* _DIRECTIONS FOR THIS TASK_:
Quote, with no changes, the lines that run from the top of the material to the line with "def depth(p): return", both included.

>> START

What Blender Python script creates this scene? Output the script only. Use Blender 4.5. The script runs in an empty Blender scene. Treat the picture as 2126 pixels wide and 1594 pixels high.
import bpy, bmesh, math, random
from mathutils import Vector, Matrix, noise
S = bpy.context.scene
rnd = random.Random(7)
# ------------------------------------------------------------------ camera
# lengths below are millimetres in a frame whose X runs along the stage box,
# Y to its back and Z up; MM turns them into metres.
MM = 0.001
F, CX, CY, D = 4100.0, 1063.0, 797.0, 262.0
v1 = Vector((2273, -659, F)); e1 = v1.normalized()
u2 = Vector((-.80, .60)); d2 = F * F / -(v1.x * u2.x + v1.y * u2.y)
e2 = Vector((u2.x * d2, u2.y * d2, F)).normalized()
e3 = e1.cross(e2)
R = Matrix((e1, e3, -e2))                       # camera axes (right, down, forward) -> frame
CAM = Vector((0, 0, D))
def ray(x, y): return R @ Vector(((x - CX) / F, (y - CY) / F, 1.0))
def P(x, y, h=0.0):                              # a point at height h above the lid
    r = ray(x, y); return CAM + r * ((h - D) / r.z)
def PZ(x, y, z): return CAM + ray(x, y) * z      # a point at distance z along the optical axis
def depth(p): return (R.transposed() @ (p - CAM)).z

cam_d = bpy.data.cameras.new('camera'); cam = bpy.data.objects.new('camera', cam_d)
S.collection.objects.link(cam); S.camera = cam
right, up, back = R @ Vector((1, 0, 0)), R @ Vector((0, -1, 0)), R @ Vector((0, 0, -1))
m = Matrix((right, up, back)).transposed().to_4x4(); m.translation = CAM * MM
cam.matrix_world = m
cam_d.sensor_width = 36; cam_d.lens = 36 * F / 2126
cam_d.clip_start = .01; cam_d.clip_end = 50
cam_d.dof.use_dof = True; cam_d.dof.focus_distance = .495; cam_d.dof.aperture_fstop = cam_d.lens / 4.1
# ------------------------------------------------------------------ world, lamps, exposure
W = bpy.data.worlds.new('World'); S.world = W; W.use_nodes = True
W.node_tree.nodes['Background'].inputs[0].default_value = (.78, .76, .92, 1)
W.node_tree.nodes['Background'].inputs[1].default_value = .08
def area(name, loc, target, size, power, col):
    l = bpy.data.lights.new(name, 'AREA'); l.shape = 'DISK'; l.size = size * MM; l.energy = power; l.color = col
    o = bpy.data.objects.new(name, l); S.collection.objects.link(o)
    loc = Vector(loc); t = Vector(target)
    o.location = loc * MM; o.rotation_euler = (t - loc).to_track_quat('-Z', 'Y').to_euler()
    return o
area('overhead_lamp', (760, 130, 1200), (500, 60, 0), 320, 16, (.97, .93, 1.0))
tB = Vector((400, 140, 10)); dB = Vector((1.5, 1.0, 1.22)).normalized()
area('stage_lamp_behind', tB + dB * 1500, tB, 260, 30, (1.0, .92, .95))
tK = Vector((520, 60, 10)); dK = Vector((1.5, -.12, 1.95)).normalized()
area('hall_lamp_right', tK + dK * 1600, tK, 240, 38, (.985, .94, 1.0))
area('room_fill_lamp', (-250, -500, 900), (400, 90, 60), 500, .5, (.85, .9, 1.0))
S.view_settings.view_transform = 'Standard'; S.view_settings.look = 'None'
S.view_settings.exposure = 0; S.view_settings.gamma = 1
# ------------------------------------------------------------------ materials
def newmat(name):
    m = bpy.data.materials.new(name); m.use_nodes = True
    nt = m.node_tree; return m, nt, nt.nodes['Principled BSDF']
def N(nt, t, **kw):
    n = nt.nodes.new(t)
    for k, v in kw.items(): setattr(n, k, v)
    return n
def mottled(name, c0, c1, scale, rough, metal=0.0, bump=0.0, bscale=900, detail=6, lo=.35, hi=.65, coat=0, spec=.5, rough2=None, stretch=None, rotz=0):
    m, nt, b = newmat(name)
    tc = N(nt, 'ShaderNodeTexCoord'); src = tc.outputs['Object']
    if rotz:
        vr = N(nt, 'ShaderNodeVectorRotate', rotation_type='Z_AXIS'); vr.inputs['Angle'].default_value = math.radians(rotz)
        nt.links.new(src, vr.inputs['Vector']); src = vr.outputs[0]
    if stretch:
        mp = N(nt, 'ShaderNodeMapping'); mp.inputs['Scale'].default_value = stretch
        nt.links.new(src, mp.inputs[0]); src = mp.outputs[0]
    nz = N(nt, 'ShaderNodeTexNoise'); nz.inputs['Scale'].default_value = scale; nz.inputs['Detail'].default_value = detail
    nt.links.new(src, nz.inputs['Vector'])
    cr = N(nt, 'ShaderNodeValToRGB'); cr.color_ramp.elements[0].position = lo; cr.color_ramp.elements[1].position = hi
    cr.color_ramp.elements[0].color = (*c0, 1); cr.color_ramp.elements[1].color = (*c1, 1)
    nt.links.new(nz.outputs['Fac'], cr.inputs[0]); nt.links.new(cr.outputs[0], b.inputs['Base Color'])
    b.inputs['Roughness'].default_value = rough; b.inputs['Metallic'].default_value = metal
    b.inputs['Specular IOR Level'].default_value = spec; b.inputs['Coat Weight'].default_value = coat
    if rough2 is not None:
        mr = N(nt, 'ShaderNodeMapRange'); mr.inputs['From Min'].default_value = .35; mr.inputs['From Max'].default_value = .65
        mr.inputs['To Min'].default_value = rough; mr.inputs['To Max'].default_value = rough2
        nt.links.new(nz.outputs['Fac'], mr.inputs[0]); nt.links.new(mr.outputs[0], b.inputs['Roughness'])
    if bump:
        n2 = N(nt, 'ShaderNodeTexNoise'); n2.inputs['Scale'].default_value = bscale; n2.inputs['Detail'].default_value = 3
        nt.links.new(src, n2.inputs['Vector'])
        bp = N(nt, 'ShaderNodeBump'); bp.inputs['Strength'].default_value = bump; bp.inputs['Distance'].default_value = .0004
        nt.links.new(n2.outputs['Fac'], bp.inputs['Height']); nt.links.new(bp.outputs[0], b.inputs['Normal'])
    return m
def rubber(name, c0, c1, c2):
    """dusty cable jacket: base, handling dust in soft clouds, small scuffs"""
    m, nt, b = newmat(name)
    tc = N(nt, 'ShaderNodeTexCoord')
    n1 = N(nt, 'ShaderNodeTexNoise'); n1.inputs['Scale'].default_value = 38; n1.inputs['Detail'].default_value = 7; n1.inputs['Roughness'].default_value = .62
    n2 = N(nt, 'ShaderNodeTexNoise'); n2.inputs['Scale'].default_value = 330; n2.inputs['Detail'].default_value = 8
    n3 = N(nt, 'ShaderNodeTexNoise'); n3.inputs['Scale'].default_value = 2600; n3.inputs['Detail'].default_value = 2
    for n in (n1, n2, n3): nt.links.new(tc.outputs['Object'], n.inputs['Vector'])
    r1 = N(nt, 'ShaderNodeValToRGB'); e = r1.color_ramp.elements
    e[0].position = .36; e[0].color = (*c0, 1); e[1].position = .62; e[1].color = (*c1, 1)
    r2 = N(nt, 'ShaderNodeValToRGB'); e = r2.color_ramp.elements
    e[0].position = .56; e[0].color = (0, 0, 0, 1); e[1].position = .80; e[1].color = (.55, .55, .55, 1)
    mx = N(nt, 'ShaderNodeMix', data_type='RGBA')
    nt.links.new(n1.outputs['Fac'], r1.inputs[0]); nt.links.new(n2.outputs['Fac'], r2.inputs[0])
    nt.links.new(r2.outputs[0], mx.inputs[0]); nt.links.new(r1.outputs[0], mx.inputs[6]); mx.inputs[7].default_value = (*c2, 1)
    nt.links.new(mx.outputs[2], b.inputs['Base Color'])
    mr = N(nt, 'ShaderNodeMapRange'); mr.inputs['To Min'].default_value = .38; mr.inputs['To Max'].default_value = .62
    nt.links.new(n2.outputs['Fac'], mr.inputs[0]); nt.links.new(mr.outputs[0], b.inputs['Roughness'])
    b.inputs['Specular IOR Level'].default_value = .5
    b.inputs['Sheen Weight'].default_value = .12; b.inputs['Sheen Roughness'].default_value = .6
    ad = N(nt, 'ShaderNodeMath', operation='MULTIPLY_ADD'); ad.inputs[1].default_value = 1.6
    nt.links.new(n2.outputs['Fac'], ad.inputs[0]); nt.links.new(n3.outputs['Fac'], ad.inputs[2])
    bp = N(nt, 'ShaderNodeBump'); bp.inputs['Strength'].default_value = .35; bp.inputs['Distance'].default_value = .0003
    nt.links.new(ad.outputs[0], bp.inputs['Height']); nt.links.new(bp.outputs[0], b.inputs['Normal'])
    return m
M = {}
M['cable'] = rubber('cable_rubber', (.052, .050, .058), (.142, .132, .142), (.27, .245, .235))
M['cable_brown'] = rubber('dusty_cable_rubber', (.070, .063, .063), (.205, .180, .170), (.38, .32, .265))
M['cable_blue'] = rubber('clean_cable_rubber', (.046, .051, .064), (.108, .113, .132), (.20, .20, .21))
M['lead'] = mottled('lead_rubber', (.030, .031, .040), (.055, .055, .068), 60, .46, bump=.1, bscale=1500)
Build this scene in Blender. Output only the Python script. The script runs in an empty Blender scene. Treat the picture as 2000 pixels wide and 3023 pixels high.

>> END

* _ANSWER TO THE EXERCISE_:
What Blender Python script creates this scene? Output the script only. Use Blender 4.5. The script runs in an empty Blender scene. Treat the picture as 2126 pixels wide and 1594 pixels high.
import bpy, bmesh, math, random
from mathutils import Vector, Matrix, noise
S = bpy.context.scene
rnd = random.Random(7)
# ------------------------------------------------------------------ camera
# lengths below are millimetres in a frame whose X runs along the stage box,
# Y to its back and Z up; MM turns them into metres.
MM = 0.001
F, CX, CY, D = 4100.0, 1063.0, 797.0, 262.0
v1 = Vector((2273, -659, F)); e1 = v1.normalized()
u2 = Vector((-.80, .60)); d2 = F * F / -(v1.x * u2.x + v1.y * u2.y)
e2 = Vector((u2.x * d2, u2.y * d2, F)).normalized()
e3 = e1.cross(e2)
R = Matrix((e1, e3, -e2))                       # camera axes (right, down, forward) -> frame
CAM = Vector((0, 0, D))
def ray(x, y): return R @ Vector(((x - CX) / F, (y - CY) / F, 1.0))
def P(x, y, h=0.0):                              # a point at height h above the lid
    r = ray(x, y); return CAM + r * ((h - D) / r.z)
def PZ(x, y, z): return CAM + ray(x, y) * z      # a point at distance z along the optical axis
def depth(p): return (R.transposed() @ (p - CAM)).z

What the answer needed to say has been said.